— Listed records —
+ + + +

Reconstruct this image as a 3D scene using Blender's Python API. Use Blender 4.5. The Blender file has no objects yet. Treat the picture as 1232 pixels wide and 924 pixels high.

+ + + +

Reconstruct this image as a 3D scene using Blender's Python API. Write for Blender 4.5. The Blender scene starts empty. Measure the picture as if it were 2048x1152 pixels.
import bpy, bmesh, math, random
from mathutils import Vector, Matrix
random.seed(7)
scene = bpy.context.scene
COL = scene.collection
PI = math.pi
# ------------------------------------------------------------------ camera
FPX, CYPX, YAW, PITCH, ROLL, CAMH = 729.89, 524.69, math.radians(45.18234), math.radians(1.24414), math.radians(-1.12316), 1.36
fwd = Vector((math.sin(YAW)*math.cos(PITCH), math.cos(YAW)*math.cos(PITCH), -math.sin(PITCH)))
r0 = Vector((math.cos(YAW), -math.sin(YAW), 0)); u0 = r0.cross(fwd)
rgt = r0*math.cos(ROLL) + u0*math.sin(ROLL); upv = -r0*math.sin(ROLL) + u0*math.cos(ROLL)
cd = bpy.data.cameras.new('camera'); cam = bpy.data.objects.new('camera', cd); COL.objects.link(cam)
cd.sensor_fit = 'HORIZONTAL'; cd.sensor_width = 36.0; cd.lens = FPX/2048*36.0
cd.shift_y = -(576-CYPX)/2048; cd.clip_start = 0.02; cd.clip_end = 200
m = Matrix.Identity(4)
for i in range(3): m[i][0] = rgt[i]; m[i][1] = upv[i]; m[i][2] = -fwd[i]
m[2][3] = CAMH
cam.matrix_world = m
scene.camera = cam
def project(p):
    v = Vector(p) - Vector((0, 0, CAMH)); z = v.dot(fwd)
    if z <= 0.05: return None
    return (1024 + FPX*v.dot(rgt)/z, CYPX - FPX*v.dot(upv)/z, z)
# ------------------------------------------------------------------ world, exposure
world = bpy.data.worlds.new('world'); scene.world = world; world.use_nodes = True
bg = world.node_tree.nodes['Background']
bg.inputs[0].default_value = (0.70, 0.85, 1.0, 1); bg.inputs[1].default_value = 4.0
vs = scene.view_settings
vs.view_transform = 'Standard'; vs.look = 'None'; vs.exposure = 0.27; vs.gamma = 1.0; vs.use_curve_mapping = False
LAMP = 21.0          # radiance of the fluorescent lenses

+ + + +

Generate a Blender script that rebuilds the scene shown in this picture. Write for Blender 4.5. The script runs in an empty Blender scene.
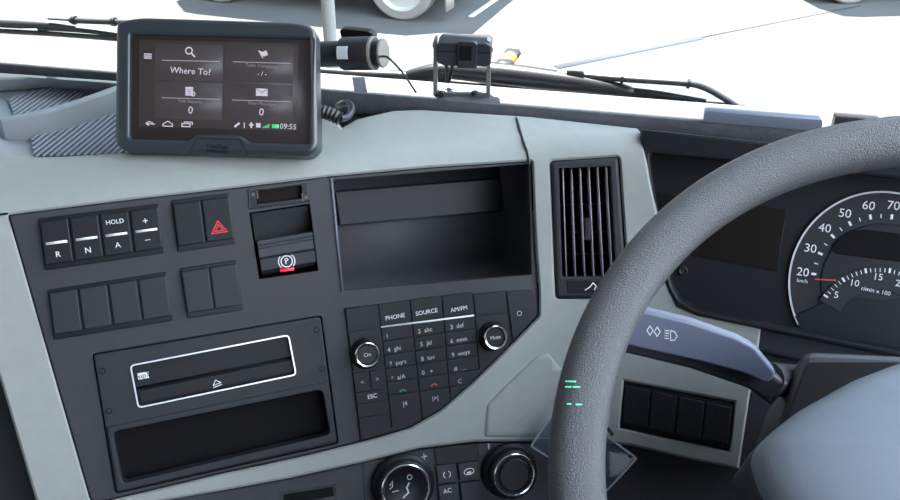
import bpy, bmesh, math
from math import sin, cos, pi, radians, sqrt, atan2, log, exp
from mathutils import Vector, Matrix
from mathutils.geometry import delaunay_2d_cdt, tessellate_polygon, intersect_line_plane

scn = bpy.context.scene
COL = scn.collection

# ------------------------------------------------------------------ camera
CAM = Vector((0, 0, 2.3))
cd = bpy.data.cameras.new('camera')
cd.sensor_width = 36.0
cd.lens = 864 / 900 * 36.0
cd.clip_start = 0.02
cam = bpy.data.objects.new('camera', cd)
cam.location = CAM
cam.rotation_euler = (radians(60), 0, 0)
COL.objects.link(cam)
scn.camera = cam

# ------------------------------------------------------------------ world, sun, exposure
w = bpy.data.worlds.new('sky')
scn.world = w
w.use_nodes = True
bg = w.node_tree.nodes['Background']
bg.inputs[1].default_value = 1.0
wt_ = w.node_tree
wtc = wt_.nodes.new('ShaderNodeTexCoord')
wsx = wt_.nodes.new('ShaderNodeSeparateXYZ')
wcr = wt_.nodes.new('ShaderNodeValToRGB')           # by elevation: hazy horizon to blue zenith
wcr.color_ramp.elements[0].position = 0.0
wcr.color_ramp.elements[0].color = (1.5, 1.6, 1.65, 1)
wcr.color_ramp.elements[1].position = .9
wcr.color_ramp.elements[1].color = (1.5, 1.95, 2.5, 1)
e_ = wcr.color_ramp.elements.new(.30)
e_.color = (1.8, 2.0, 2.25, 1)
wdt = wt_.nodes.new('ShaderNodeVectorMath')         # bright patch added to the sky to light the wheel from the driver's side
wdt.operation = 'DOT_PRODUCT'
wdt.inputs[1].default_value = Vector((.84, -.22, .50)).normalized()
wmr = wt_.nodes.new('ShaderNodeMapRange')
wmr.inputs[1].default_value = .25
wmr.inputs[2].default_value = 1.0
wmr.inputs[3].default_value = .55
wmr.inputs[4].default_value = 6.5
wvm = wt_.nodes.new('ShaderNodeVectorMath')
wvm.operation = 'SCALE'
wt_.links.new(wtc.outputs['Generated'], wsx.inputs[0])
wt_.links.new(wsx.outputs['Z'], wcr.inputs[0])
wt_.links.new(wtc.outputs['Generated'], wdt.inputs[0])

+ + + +

— The request —
Return the material from the line containing "Generate a Blender" through the line containing "COL = scn.collection", exactly and in full, but without its pictures.

— Task response —
Generate a Blender script that rebuilds the scene shown in this picture. Write for Blender 4.5. The script runs in an empty Blender scene.
import bpy, bmesh, math
from math import sin, cos, pi, radians, sqrt, atan2, log, exp
from mathutils import Vector, Matrix
from mathutils.geometry import delaunay_2d_cdt, tessellate_polygon, intersect_line_plane

scn = bpy.context.scene
COL = scn.collection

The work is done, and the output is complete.